Il j’accuse di Vassalli si completa con la descrizione «in linea pratica» di un ministro «circondato esclusivamente da magistrati» distaccati al ministero, una fotografia che non sembra ingiallire nel tempo e che rispecchia la realtà di un dicastero ancor oggi presidiato dai «fuori ruolo».
La lobby dei magistrati è il cuore politico dell’intervista. Vassalli non ne parla in modo generico, porta esempi concreti di condizionamenti che vanno dal veto alla elezione dei giudici costituzionali fino alle logiche del Csm per tornare al procedimento legislativo influenzato direttamente dal volere della magistratura.
In particolare, la legge di ordinamento giudiziario, la legge dei magistrati, appare a Vassalli «intoccabile» proprio per l’opposizione dei suoi destinatari naturali. Un vero e proprio corto circuito costituzionale, in cui i «giudici soggetti alla legge» impongono le loro scelte al legislatore, soprattutto quando in gioco c’è lo stato giuridico della magistratura.
L’Italia è un Paese a «sovranità limitata dalla magistratura, nelle questioni di giustizia»: questa è la perentoria e amara conclusione di uno dei più grandi giuristi del ’900, politico eminente e prima ancora partigiano. Un epilogo di attualità disarmante.
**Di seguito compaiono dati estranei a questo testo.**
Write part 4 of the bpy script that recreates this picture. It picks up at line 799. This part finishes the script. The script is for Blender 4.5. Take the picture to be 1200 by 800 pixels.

Ma torniamo alla cristallina lezione processuale di Vassalli. Nel 1989 si è tentata la strada della separazione funzionale interna al processo, non avendo allora, il potere politico, la forza di imporre la separazione ordinamentale fra giudice e pubblico ministero. A distanza di 35 anni, possiamo dire che l’escamotage non ha purtroppo funzionato e che, senza la base ordinamentale separata, le funzioni non saranno mai veramente distinte, come invece postula un processo schiettamente accusatorio- garantista. Il contesto politico attuale appare, tuttavia, ben diverso da quello descritto nell’intervista, e lascia intravedere qualche spiraglio per il superamento delle profetiche conclusioni tratte da Vassalli.
La maggioranza parlamentare è stata eletta sulla base di programmi che riportano in epigrafe la proposta della separazione delle carriere, mentre la Costituzione, a partire dalla riforma del 1999, impone la terzietà del giudice quale carattere ordinamentale indefettibile, concettualmente ben distinto tanto dall’imparzialità quanto dall’indipendenza. Democrazia, rispetto della volontà popolare e della Costituzione sono argomenti difficili da superare persino per la magistratura associata, il «più grande potere di pressione» del nostro Paese.